Kind hochsensibel – Eltern normal sensibel

Auch dies kommt vor. Selbst bei der Annahme, dass es sich bei der Hochsensibilität um eine vererbte Wesensart handelt, können Generationen übersprungen werden.

Als Superfühlkraftheld mit normal sensiblen Eltern erfährt ein junger Mensch gleich von Anfang an, wie der größere Teil der Menschheit auf die Empfindsamkeit bezogen gestrickt ist. (Selbstverständlich gibt es hier kein schwarz und weiß sondern unendlich viele Nuancen, doch ich versuche bildlich zu sprechen). Liebevoll, doch manchmal auch mit Unverständnis hinsichtlich der komplexen Gedanken- und Gefühlswelten bereiten diese Eltern ihren Schützling auf das Leben vor.

Sollten diese jedoch keines oder wenig Verständnis für die feinen Antennen ihres Kindes aufbringen können oder wollen, so droht hier die Gefahr der konstanten Überforderung im schlimmsten Fall verbunden mit einem verinnerlichten Minderwertigkeitskomplex.

Neben den oben genannten, gibt es selbstverständlich noch unheimlich viele weitere Familiensysteme – von homosexuellen Paaren über religiöse Gesichtspunkte bis hin zu Patchwork-Scheidungsfamilien und verwaisten Kindern. Letztlich läuft jedoch alles auf den gleichen Konsens hinaus:

Die „Minderheit“ zuhause darf auf keinen Fall als „schwächer“ oder eben minderwertiger betrachtet oder behandelt werden. Die Gemeinsamkeit der Hochsensibilität sollte als Vorteil, als Instrument zum „Hindurchdringen“ betrachtet werden, jedoch nicht als Waffe im Sinne einer „Verbündung“ missbraucht werden, da dies zwangsläufig zu unguten Entwicklungen führt – von denen wiederum keiner profitiert, auch wenn der Wille noch so gut war.

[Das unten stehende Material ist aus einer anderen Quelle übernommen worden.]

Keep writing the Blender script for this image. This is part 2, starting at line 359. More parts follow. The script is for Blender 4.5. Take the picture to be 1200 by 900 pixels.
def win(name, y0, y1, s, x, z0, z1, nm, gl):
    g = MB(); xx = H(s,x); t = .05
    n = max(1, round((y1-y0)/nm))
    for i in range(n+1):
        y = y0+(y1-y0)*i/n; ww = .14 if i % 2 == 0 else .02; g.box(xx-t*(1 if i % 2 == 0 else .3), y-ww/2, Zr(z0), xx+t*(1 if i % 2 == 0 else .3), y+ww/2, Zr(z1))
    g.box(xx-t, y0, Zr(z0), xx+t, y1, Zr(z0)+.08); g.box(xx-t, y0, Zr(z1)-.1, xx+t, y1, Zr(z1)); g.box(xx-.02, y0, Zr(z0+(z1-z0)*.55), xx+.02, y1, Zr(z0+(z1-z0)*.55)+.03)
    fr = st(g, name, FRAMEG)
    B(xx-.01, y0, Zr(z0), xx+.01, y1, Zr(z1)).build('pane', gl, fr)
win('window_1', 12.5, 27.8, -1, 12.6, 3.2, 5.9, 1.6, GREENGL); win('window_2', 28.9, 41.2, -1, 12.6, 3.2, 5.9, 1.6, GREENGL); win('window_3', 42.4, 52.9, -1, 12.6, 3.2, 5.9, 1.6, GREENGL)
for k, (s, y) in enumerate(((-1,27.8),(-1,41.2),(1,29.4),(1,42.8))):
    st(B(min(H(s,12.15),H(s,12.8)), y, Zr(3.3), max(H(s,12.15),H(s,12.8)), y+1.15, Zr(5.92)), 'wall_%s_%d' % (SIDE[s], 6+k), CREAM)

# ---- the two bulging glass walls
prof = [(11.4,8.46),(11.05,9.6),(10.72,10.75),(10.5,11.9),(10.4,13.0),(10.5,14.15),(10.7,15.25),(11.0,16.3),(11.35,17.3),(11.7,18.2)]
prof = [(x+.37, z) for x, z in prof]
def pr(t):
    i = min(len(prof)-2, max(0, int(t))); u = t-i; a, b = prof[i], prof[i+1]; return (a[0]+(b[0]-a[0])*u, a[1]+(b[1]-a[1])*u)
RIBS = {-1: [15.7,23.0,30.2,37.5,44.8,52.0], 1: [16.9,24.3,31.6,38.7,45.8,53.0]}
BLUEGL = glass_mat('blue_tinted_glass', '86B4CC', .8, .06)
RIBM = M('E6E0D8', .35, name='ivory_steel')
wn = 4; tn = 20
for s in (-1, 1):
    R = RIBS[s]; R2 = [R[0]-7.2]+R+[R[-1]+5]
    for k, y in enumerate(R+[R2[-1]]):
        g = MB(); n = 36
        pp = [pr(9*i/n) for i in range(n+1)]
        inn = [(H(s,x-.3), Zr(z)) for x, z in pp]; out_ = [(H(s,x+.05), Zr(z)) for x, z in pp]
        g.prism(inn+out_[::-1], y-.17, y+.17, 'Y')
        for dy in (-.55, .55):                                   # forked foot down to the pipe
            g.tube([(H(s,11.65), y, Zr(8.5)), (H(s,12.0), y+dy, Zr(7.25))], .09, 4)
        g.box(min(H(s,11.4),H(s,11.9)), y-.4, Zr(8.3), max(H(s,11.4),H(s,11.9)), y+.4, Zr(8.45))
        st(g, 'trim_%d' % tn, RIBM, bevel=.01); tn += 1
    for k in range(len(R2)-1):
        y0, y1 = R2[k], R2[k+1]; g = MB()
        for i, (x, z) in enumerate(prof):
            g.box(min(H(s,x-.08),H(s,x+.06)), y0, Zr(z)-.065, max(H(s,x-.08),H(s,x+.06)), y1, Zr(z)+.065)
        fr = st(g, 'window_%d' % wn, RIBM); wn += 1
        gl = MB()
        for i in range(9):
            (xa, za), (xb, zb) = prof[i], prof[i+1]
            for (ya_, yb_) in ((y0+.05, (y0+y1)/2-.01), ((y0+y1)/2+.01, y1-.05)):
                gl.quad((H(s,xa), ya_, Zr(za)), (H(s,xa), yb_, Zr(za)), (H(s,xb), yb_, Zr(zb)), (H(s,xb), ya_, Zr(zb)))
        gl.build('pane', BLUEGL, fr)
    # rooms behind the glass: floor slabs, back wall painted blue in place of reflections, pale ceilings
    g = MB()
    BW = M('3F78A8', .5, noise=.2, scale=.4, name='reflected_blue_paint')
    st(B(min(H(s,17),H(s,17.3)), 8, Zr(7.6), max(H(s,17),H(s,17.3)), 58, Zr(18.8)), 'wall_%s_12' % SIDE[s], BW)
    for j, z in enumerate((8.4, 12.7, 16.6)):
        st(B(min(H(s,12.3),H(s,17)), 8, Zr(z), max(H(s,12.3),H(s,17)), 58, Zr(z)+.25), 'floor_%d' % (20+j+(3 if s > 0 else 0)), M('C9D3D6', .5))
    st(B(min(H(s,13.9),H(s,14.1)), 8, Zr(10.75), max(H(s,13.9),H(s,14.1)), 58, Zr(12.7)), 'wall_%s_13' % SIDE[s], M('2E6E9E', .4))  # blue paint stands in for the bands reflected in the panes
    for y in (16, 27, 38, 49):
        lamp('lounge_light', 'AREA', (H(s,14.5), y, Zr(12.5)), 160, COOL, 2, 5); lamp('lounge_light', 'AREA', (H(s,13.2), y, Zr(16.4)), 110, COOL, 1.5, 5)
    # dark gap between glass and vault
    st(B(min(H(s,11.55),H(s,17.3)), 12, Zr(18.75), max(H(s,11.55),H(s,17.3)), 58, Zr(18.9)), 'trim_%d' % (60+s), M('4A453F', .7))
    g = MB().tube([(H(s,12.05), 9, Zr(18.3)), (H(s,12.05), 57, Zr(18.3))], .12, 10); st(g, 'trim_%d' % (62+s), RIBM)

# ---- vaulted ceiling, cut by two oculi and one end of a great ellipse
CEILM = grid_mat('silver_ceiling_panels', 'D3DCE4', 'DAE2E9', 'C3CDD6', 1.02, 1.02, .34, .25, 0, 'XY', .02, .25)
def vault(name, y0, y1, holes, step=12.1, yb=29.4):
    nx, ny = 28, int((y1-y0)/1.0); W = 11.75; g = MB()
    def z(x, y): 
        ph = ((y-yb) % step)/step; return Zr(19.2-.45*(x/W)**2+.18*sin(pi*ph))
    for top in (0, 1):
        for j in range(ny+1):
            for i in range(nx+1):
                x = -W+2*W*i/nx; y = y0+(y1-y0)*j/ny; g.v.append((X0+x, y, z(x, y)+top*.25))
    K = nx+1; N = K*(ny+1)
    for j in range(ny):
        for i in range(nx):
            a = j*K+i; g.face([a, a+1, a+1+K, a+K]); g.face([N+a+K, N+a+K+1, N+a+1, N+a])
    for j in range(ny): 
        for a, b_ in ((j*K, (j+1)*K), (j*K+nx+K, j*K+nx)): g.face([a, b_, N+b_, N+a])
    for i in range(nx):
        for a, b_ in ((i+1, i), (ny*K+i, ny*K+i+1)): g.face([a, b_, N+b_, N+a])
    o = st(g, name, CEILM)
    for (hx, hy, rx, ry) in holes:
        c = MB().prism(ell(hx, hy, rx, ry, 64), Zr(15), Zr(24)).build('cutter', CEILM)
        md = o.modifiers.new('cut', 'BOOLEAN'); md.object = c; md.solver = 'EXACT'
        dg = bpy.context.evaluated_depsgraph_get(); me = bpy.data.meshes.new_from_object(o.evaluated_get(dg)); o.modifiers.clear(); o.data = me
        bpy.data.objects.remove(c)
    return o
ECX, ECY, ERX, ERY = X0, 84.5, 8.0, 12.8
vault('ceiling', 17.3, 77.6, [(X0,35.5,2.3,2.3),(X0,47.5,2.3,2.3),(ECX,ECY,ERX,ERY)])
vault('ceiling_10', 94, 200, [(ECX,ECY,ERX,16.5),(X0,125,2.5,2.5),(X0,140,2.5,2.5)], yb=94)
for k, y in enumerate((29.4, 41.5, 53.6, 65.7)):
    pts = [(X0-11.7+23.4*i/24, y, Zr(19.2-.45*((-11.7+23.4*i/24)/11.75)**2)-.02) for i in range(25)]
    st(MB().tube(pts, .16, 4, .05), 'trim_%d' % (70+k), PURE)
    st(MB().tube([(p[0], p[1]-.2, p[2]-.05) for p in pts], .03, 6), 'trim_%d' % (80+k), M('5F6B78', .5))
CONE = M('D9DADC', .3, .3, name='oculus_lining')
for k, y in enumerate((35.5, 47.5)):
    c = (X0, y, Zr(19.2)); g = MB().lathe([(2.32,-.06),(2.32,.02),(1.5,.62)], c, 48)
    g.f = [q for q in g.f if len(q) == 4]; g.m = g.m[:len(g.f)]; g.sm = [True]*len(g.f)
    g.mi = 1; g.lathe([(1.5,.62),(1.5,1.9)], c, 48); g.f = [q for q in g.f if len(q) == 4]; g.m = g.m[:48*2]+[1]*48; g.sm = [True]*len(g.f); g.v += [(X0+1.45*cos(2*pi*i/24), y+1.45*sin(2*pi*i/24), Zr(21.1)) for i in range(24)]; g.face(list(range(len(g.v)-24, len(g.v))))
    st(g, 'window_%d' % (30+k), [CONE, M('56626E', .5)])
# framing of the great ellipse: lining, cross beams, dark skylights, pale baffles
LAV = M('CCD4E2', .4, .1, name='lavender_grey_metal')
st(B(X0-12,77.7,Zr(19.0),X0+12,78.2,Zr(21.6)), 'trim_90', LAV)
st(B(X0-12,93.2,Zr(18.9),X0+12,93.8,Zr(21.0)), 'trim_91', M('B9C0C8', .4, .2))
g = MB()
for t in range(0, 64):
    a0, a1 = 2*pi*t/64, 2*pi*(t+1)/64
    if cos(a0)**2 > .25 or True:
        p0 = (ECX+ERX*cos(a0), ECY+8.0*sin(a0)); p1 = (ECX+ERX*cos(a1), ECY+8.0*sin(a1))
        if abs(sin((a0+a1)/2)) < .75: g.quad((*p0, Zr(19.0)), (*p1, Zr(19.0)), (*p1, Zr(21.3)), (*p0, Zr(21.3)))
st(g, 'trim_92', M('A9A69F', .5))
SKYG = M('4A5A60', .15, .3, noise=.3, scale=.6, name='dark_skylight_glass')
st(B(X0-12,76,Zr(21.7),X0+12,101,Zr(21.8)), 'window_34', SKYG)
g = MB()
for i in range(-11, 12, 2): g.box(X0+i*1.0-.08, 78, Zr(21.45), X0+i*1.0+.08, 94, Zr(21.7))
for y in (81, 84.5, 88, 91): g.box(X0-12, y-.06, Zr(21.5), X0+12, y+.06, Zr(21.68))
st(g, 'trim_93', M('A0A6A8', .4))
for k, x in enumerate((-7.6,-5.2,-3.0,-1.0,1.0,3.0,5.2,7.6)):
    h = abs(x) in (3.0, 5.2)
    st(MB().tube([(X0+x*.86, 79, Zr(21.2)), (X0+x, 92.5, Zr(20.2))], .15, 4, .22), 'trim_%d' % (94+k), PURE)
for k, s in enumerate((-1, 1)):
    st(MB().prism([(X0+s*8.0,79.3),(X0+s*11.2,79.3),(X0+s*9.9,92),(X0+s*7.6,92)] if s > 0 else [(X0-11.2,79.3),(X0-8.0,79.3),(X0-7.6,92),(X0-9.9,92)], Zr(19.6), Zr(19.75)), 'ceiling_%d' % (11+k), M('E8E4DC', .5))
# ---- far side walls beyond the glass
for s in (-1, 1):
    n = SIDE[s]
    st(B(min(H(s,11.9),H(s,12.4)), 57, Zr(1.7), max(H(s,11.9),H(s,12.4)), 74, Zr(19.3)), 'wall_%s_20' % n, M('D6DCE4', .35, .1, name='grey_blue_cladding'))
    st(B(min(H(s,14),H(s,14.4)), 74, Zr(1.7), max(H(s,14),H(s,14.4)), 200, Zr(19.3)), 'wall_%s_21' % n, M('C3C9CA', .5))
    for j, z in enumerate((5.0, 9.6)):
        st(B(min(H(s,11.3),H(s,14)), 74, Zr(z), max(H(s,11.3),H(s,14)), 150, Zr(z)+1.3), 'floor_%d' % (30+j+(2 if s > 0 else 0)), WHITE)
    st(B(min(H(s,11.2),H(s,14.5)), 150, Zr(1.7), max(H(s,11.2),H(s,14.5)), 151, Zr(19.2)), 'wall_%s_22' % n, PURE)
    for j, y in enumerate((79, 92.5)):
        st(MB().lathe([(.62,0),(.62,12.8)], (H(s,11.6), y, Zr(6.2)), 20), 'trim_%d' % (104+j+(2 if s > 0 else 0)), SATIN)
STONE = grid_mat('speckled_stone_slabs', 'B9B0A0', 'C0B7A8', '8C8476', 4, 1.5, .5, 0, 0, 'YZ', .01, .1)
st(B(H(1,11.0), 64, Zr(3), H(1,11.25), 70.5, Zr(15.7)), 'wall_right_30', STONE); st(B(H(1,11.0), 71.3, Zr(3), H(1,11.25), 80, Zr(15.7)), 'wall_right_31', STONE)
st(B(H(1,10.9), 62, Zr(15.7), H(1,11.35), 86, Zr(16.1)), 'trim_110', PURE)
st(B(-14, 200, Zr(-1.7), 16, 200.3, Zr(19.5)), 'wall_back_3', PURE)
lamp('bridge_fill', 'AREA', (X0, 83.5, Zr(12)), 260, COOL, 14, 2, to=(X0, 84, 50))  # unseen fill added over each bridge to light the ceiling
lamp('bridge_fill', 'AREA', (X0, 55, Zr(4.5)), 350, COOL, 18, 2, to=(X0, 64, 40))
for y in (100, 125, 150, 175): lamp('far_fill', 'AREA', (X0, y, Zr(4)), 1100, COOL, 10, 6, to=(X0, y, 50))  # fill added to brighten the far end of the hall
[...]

Jede Familie ist ein System aus mehreren Mitgliedern. Und jedes davon bringt seinen Charakter, sein Wesen, seine Sensibilität mit sich. Liebe, Wille, Respekt und Wertschätzung ermöglichen allen erdenklichen Konstellationen eine gesunde Entwicklung.

Ein Baggerfahrer kann mit einer Anwältin eine tolle, harmonische Familie gründen, eine Sportskanone mit einem Supersize-Model. Ein Superfühlkraftheld mit einer normal sensiblen Frau, wie auch eine Stargeigerin mit einem Headbanger. Alles ist möglich. Die Mischung macht’s. Und die Liebe.